Incumbent president Abdulla Yameen Abdul Gayoom won't enforce the death penalty in the Maldives, a senior opposition lawmaker alleged Tuesday accusing the president of using it as a campaign ploy to garner votes in the upcoming presidential elections slated for next year.

Since taking office in 2013, president Yameen has been pushing to enforce the death penalty after ending the de facto moratorium that has been in place in the country for over six decades.

In June last year, capital punishment regulations were amended to allow for hanging in addition to lethal injections as methods of execution.

The government has already set-up an execution chamber in the country's main prison in Maafushi island and had announced plans for a second.

President Yameen had in August said the government would implement the death penalty in September, which however is yet to materialize.

Opposition Jumhoory Party (JP) deputy leader Abdulla Riyaz on Twitter accused the president of using talks of enforcing the death penalty to influence some voters.

"By the time this term ends in 2018, president Yameen won't enforce the death penalty," the Kibindhoo MP alleged.

There are currently three convicts on death row who have been sentenced.
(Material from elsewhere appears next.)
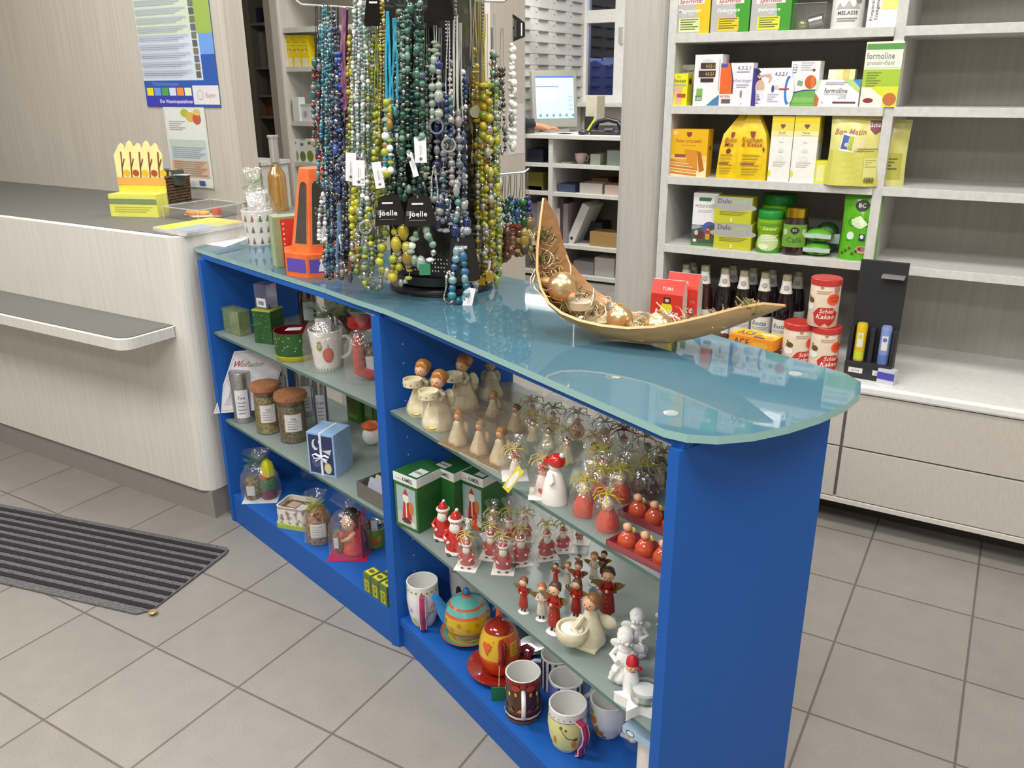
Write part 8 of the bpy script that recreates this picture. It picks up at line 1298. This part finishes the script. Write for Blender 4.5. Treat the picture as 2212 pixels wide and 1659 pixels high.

They are Hussain Humam convicted of murdering Dr Afrasheem Ali, Ahmed Murrath convicted of murdering Ahmed Najeeb and Mohamed Nabeel convicted of murdering Abdulla Farhad.

Amnesty International has recently accused the government of looking to enforce the death penalty to divert attention from the ongoing political turmoil in the archipelago.

“For more than sixty years, the Maldives led the way in the region by shunning this cruel and irreversible punishment. Now, when most of the world has rid itself of the death penalty, the country risks being on the wrong side of history and earning global notoriety for reviving its use,” said Biraj Patnaik, Amnesty International’s South Asia Director.